This 2005 Donald Trump Tax Return Is A Total Nothingburger


MSNBC host Rachel Maddow spent hours touting a massive scoop: She — or more accurately veteran investigative reporter David Cay Johnston — had gotten her hands on President Donald Trump’s 2005 federal tax return.

That return — the political universe speculated — might hold the key to unlocking the single biggest mystery surrounding Trump: His financial affairs. After all, this is a president who broke with decades of tradition by refusing to release his tax returns — any of them — during the 2016 campaign, insisting he was under audit.

The return wasn’t the key. Not even close.

First, the basics. Trump made more than $150 million in 2005 and paid $38 million in taxes that year, according to the two-page summary materials mailed to Johnston this week.

Now, the history.
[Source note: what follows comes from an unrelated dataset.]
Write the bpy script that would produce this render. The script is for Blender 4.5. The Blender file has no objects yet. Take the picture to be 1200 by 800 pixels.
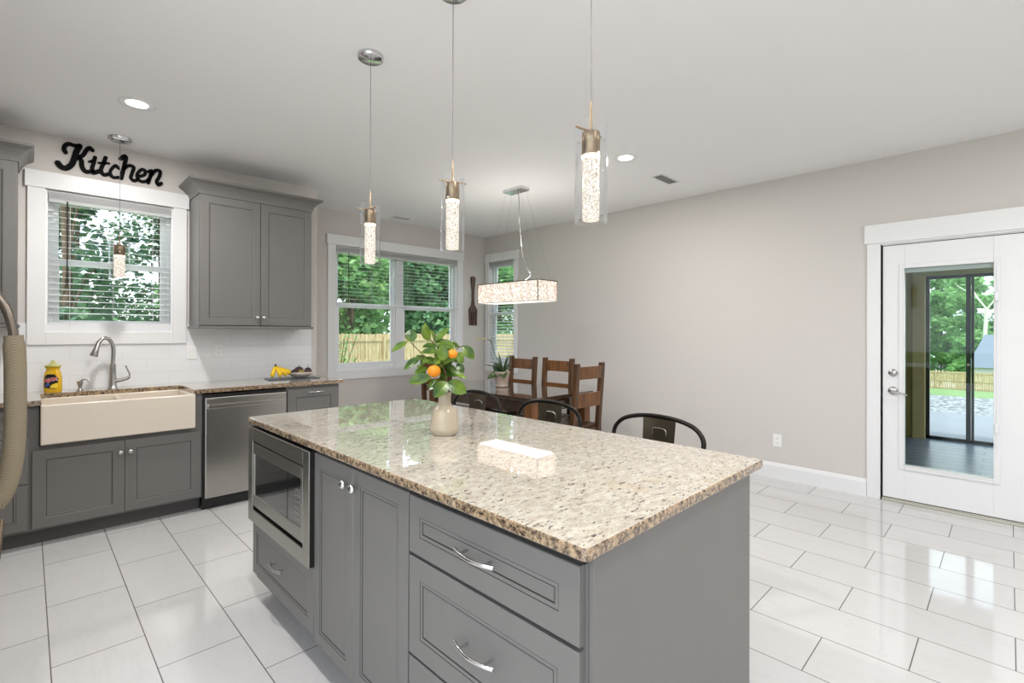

Trump has repeatedly said that he did everything he could to pay as little tax as possible — a position, he insisted, that not only made him smart but also one which lots and lots of voters seemed to agree with. “I fight very hard to pay as little tax as possible,” Trump told ABC in May 2016.

And, because of Trump’s refusal to pay taxes, there has long been speculation that he may not have paid any taxes at all from the mid 1990s — when we know he reported more than $900 million in losses on his tax returns — until the mid 2000s.

The 2005 tax return shows that the latter supposition is simply not true. Trump paid $38 million in taxes, not $0. And the return also suggests that Trump, as he said, did what he could to lower his tax burden. He paid an effective tax rate of 25 percent, far below the top tax bracket — 35 percent — for individuals at that time.

In short: We didn’t learn anything we don’t already know about Trump. Yes, he is very wealthy. Yes, he — like virtually all very wealthy people — looks for holes in the tax code to lower his overall taxable income. (Sidebar: As a non-wealthy person, I do the same thing.)

For all the hoopla surrounding the unearthing of these documents, there simply was no smoking gun — or anything close to it — here. A brief scan of Trump’s financial status a decade ago shows, roughly, what you would expect it to show. Nothing nefarious, nothing untoward.

That of course doesn’t mean that the fuller 2005 return — or returns from other years — might not be problematic for Trump. But, this one just isn’t.